Da lì in avanti, comunque, sarà una continua progressione. La vita di Louis in pista e fuori si farà ogni giorno più avventurosa, saltando tra monoposto. circuiti, camere d’albergo, feste alla moda e alberghi di lusso. Correrà sino al 1958 per i colori della Mercedes, dell’Alfa Romeo, della Lancia e della Maserati, lottando spalla a spalla con alcune autentiche leggende dell’automobilismo, come Nuvolari, Caracciola, Varzi e Campari, passando, inoltre, alla storia come il pilota più anziano ad aver mai partecipato ad una gara di Formula 1, per l’occasione, proprio il Gran Premio di Monaco del 1955, corso alla bella età di 55 anni, 9 mesi e 19 giorni. Dalle parti di Montecarlo rimarrà per sempre un mito assoluto e dopo il ritiro dalle gare andrà a ricoprire, per più di un decennio, il prestigioso incarico di direttore di gara del Gran Premio.

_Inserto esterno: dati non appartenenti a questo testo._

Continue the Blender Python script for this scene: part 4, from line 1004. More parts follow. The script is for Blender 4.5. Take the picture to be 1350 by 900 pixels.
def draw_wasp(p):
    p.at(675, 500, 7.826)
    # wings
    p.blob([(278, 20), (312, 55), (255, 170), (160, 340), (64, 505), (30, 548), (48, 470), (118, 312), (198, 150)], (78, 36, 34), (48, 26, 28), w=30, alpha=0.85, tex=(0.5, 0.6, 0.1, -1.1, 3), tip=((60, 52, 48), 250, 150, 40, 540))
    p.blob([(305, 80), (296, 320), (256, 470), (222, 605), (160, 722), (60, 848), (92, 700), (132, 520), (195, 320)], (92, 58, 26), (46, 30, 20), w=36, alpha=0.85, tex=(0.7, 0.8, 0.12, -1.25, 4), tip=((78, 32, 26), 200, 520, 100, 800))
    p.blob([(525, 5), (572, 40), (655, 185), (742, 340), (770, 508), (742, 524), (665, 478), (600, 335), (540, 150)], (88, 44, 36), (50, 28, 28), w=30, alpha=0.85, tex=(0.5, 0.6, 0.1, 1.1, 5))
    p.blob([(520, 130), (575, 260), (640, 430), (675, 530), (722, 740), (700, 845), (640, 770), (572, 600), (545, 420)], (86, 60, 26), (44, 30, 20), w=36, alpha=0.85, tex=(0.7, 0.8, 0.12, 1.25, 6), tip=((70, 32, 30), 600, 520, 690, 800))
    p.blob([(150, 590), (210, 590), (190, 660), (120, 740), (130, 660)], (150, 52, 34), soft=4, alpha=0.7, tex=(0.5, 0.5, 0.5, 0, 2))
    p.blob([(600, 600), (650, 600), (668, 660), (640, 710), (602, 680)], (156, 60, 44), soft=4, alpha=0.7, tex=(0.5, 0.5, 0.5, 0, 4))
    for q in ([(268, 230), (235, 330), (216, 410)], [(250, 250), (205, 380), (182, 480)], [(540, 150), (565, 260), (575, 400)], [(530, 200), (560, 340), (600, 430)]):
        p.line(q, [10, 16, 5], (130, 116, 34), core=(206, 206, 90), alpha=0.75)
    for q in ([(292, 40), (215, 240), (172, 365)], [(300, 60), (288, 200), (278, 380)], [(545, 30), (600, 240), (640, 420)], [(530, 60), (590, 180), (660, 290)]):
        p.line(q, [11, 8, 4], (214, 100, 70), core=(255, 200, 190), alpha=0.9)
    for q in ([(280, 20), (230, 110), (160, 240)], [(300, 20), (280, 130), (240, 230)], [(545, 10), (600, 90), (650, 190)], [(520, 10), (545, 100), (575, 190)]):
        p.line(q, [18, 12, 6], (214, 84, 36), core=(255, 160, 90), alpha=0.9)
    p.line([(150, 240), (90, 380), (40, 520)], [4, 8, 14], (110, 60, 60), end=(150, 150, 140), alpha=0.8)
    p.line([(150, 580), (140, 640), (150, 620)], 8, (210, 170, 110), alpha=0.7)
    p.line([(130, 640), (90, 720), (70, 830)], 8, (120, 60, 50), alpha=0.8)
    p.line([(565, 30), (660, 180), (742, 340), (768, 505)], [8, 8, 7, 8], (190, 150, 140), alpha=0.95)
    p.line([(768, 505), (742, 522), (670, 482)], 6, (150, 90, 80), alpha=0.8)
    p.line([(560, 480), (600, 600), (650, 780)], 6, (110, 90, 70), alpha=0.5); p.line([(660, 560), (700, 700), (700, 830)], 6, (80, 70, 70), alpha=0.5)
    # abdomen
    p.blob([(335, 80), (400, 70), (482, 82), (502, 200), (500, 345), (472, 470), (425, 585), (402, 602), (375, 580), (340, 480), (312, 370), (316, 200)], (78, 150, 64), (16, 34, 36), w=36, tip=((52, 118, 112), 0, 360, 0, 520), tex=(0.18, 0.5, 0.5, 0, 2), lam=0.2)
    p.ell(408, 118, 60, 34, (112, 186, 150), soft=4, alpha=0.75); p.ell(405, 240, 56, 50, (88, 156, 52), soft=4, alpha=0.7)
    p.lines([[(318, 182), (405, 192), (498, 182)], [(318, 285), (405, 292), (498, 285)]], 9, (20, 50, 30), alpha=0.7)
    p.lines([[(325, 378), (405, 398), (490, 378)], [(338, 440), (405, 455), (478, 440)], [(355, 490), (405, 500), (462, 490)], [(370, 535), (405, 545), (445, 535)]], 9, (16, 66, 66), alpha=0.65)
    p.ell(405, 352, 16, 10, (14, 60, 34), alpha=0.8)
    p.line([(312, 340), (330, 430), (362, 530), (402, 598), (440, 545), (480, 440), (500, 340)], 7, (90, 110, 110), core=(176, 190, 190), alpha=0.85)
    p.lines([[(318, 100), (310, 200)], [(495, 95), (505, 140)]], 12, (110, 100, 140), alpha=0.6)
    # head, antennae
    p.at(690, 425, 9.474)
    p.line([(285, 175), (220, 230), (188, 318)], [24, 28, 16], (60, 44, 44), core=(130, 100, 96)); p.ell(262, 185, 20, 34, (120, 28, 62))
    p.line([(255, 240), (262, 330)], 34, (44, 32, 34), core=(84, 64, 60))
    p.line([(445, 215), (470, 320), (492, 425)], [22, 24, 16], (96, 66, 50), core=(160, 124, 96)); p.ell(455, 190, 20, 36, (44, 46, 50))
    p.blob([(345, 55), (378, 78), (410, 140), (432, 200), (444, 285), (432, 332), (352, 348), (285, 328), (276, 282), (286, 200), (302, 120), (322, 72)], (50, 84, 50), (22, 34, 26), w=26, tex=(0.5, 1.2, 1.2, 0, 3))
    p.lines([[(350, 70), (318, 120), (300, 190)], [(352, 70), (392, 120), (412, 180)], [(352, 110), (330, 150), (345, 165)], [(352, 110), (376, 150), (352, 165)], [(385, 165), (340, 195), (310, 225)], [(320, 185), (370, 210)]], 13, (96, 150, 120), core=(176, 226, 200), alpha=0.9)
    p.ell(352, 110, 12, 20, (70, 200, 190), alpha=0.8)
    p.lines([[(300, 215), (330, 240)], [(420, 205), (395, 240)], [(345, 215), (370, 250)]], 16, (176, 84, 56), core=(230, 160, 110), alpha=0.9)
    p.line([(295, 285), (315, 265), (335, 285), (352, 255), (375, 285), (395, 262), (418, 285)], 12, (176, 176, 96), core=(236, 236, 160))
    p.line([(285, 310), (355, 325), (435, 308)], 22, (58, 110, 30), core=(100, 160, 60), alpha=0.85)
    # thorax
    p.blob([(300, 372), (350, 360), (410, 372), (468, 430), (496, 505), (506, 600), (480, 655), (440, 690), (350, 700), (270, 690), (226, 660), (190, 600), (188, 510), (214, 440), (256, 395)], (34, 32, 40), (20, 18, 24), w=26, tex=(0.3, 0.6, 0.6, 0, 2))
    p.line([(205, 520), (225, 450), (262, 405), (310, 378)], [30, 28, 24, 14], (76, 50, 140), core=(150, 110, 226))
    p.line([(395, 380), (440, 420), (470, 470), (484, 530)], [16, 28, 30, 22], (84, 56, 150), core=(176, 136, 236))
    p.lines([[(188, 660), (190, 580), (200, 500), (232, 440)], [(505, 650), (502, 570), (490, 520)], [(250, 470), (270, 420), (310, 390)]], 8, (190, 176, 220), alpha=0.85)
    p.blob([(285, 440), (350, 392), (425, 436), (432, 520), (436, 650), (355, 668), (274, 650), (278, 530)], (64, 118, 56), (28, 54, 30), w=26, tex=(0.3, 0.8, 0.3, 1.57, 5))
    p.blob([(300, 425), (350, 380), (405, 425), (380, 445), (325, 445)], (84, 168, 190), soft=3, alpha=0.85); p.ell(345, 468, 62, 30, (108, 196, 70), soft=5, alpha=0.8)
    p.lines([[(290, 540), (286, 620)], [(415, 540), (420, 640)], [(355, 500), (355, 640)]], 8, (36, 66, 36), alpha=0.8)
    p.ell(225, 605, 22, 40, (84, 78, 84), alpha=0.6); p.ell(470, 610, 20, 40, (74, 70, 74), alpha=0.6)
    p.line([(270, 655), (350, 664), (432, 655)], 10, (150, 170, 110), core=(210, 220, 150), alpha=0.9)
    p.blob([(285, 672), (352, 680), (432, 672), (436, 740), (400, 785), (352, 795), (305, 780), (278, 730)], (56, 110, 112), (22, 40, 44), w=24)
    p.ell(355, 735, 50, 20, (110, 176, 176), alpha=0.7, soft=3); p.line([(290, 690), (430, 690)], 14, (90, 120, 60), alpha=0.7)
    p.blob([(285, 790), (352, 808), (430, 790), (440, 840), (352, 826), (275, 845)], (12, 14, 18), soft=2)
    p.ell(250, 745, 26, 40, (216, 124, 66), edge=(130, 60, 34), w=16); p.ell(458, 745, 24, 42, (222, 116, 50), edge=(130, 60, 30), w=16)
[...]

Per ricordare la sua incredibile vita, le sue fughe e le sue vittorie, gli organizzatori monegaschi gli hanno dedicato una curva del tracciato, la tredicesima, quella della sorte, che vira a sinistra tra il “Tabaccaio” e le “Piscine”. La curva che porta il suo nome è uno dei tagli più eccitanti ed impegnativi dello storico circuito cittadino, veloce e rapido come il suo stile, come il vento e quel suo vezzoso fazzoletto a pois che spuntava in rettilineo da sotto il caschetto a salutare le folle dispensando alle tribune il profumo stordente di un vertiginoso futuro.